- 959 Okunma
- 2 Yorum
- 0 Beğeni
ÇOCUKLARIMA ANNELER GÜNÜ HEDİYEM....
2003 yılında, o Anneler Gününde, bu kez de ben çocuklarıma bir hediye vereyim demiştim. Bildiğim tek yolu seçtim, yazdım...Aşağıda ki yazı çocuklarıma hediyemdir...
Bu gün Anneler Günü. Bu kez bir değişiklik olsun ve ben size hediye vereyim dedim..:-)
Nedense; bu güne kadar, hep çocuklar annelerine, babalarına duygularını, beklentilerini, kendilerini anlatan yazılar yazmışlardır. Bakalım bir anne, çocuklarına bir şeyler anlatmayı denerse neler anlatırmış?...
Sizler hep dersiniz ki; “ doğmayı ben istemedim. Hele ailem olarak sizleri seçmek benim tercihim değildi “…
İnanılmaz düz, yalın ve acımasız bir deyiştir bu. İleride anlayacaksınız…

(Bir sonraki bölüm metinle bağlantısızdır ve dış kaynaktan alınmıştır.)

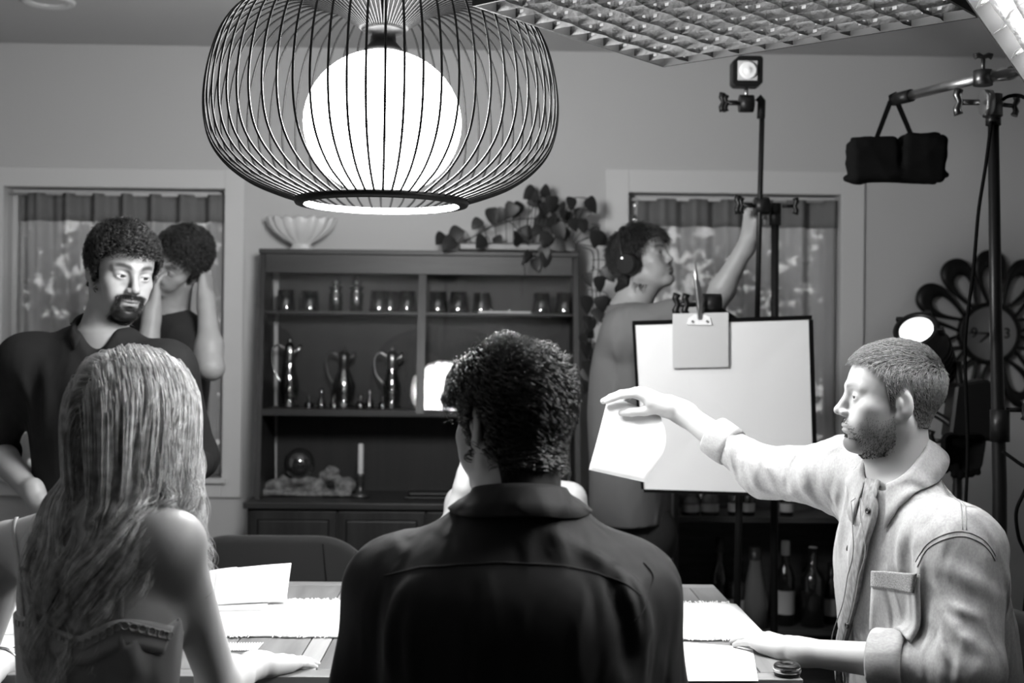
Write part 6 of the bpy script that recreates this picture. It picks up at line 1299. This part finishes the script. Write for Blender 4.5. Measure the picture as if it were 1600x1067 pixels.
# ---- man with headphones reaching up to the light stand
def headphone_man():
    D = 4.46; root = person('man in a grey tee with headphones reaching up to a light stand', J(985, 900, D)*A_(1, 1, 0)); inv = -np.array(root.location)
    hd = Head(J(1006, 407, D), (.80, -.48, .30), (-.28, .1, 1), .95); nb = J(985, 476, D+.03)
    shR, shL = J(982, 520, D-.10), J(1030, 510, D+.16); pel = J(985, 815, D+.03); elR, wR = J(1112, 482, D-.17), J(1169, 378, D-.26); elL, wL = J(1045, 640, D+.2), J(1085, 700, D); lat = unit(shR-shL)
    F = Field(); hd.build(F, lids=.0045, neck=nb, neck_r=.056, jaw=1.04, nose=.96); F.add(loft(pel, nb, -lat, [(.2, .14, .10, 0, 0), (.85, .14, .09, 0, 0), (1.0, .06, .055, 0, 0)]), .04)
    arm(F, shR, elR, wR, 1.05, .03); arm(F, shL, elL, wL, 1.0, .03)
    hy = unit(J(1174, 335, D-.30)-wR); hand(F, wR+hy*.006, hy, unit(A_(-.78, -.50, .25)), .98, True, [(.75, .30, .1), (1.0, 1.1, .5), (1.1, 1.1, .6), (1.1, 1.2, .6)], thumb=(.35, .8))
    hand(F, wL, unit(A_(.3, -.3, -.9)), A_(.6, -.7, 0), 1, False)
    lo, hi = hd.box(); regs = [(lo, hi, .003), (nb-A_(.12, .12, .06), A_(nb[0]+.12, nb[1]+.12, lo[2]+.004), .006)]
    b = bbox([shR*.4+elR*.6, elR, wR], .06); regs.append((b[0], b[1], .005)); b = bbox([wR, J(1195, 318, D-.3)], .06); regs.append((b[0], b[1], .003)); b = bbox([elL, wL], .07); b[0][2] -= .15; regs.append((b[0], b[1], .007))
    put('body', field_mesh('body', F, regs, lambda P: hd.face_tone(P, .26, brow=.15, beard='moustache', beard_tone=.14, lips=.7)), M['skin'], root, inv)
    hd.eyes(root, *EYES, look=(0, 1, .25))
    base = skull(hd, nb, .054); line = lambda L: hd.hairline(L, .060, .03, -.01, .015, -.085)
    thick = lambda L: np.interp(L[:, 2], [-.08, -.02, .04, .09, .12], [.012, .016, .018, .018, .020])*np.interp(L[:, 1], [-.1, .0, .09], [1.15, 1, .8]); ln = lambda L: np.interp(L[:, 2], [-.05, .0, .06, .12], [.03, .035, .045, .05])
    dark_hair_curls(hd, base, root, line, thick, 2600, np.random.default_rng(36), ln, 'hair_dark', 'strand_black', (.005, .7), .0013, .006, inv, .004, 55, .05, lift=.3)
    S = shirt_field(pel, nb-A_(0, 0, .012), -lat, (shR, shL), .185, .135); S.add(rc(shR, shR*.45+elR*.55, .082, .074), .06); S.add(rc(shL, shL*.5+elL*.5, .08, .072), .05)
    S.sub(rc(nb+A_(0, -.01, .028), nb+A_(0, -.02, .2), .064, .09), .01); fo = [(J(x0, y0, D-.2), J(x1, y1, D-.2), w, h) for x0, y0, x1, y1, w, h in ((1000, 500, 1058, 488, .013, .010), (1010, 520, 1050, 500, .012, .009), (955, 540, 950, 700, .018, .010), (975, 640, 945, 740, .016, .009), (940, 570, 985, 660, .016, -.008))]
    w1 = wrinkle(47, 38, .0045, (0, .1, 1)); add_folds(S, w1, fo); b = bbox([shR, shL, nb, pel, elR], .16); put('tee_shirt', field_mesh('tee_shirt', S, [(b[0], b[1], .009)]), M['tee_grey'], root, inv)
    # headphones: band over the crown and two ear cups
    hp = thing('headphones', 'black headphones worn by the man reaching up to the stand', 'headphones', hd.w(0, 0, .0))
    oi = -np.array(hp.location); tube('headband', [hd.w(.100*math.cos(a), -.035, .012+.128*math.sin(a)) for a in np.linspace(-.1, math.pi+.1, 25)], .0085, M['black_plastic'], hp, 8).location = oi
    for x in (-1, 1):
        cyl('ear_cup', hd.w(x*.086, -.020, -.008), hd.w(x*.122, -.024, -.006), .040, M['black_plastic'], hp, 20, .033).location = oi
        cyl('ear_cushion', hd.w(x*.080, -.020, -.008), hd.w(x*.088, -.020, -.008), .036, M['trousers'], hp, 20, .040).location = oi
    c = hd.w(.120, -.030, .018); put('indicator_light', lathe_mesh([(1e-5, .004), (.004, 0), (1e-5, -.004)], 8), mat('indicator_light', .8, .3, emit=2.5), hp, c+oi)
    standing_legs(root, inv, J(985, 840, D+.03), lat, A_(.7, -.7, 0), M['trousers'], vox=.016); return root

# ---- woman in the white top across the table
def white_woman():
    D = 3.80; root = person('woman in a white top across the table, mostly hidden by the black-shirted man', J(806, 1000, D)*A_(1, 1, 0)); inv = -np.array(root.location)
    hd = Head(J(815, 668, D), (-.05, -1, -.10), (0, 0, 1), .95); nb = J(808, 748, D+.02); shL, shR = J(890, 780, D), J(722, 786, D); pel = J(806, 1030, D+.06)
    elR, wR = J(690, 872, D-.14), J(728, 745, D-.18); elL, wL = J(925, 935, D-.06), J(880, 930, D-.26); lat = unit(shL-shR)
    F = Field(); hd.build(F, neck=nb, neck_r=.046, jaw=.92); secs = [(.0, .15, .105, 0, 0), (.42, .13, .09, 0, 0), (.66, .145, .095, .0, 0), (.8, .155, .085, 0, 0), (.92, .12, .065, 0, 0), (1.0, .055, .05, 0, 0)]
    F.add(loft(pel, nb, lat, secs, 2.3), .02)
    for s_ in (shL, shR): F.add(rc(nb-A_(0, 0, .02), s_, .046, .046), .05)
    arm(F, shR, elR, wR, .92, .03); arm(F, shL, elL, wL, .92, .03); hand(F, wR, A_(.25, .1, 1), A_(-.6, -.6, .1), .9, True, [(.4, .6, .4)]*4); hand(F, wL, A_(-.8, -.5, 0), A_(0, -.2, 1), .9, False)
    lo, hi = hd.box(); b = bbox([shL, shR, nb, elR, elL, wR, wL], .08); b[0][2] = .56; regs = [(lo, hi, .004), (b[0], A_(b[1][0], b[1][1], lo[2]+.006), .007)]; h = bbox([wR, wR+A_(.04, .02, .16)], .04); regs.append((h[0], h[1], .0045))
    put('body', field_mesh('body', F, regs, lambda P: hd.face_tone(P, .50)), M['skin'], root, inv); hd.eyes(root, *EYES)
    C = Field(); C.add(loft(pel, nb, lat, [(t, a+.007, d+.007, f, s_) for t, a, d, f, s_ in secs], 2.3), .02); C.add(rc(nb-A_(.055, 0, .03), nb-A_(.10, 0, .09), .055, .06), .04); C.add(rc(nb-A_(-.055, 0, .03), nb-A_(-.10, 0, .09), .055, .06), .04)
    w1 = wrinkle(51, 40, .004, (0, .1, 1)); C.sub(rc(nb+A_(0, -.06, .03), nb+A_(0, -.10, .2), .07, .10), .012); add_folds(C, w1, [])
    b = bbox([nb, pel, shL, shR], .14); b[0][2] = .60; put('top', field_mesh('top', C, [(b[0], b[1], .008)]), M['white_cloth'], root, inv)
    base = skull(hd, nb, .046); line = lambda L: hd.hairline(L, .058, .03, -.03, -.02, -.08)
    thick = lambda L: np.full(len(L), .014); ln = lambda L: np.interp(L[:, 2], [-.05, .0, .06, .12], [.10, .10, .05, .04])
    comb = lambda L: np.stack([L[:, 0]*5, L[:, 1]*4, -np.ones(len(L))], 1)
    ho, _ = short_hair(hd, base, root, line, thick, M['hair_blonde'], M['strand_blonde'], 2500, ln, comb, np.random.default_rng(9), .0009, .15, 12, vox=.006, curl=(.010, 1.2)); ho.location = inv
    seated_legs(root, inv, pel, A_(0, -1, 0), lat, M['trousers'], .36, .9); return root
PEOPLE = (denim_man, back_man, blonde_woman, standing_man, weary_man, headphone_man, white_woman)

for make in PEOPLE: make()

Sizler doğdunuz. Daha doğrusu benim doğurduğum çocuklar sizler oldunuz. Böyle söylenirse belki yukarıdaki söylemle az çok benzeşir ?
Ve ben büyümeğe sizlerle başladım. Size hayatı öğretirken, ben de sizlerle birlikte öğrendim. O kadar çok şeyi paylaştık ki. Nereden başlanır, nasıl anlatılır, bilemiyorum..
Beraber yemek yedik. Beraber uyuduk.
Emeklemeye beraber başladık. Yürümeyi beraber öğrendik.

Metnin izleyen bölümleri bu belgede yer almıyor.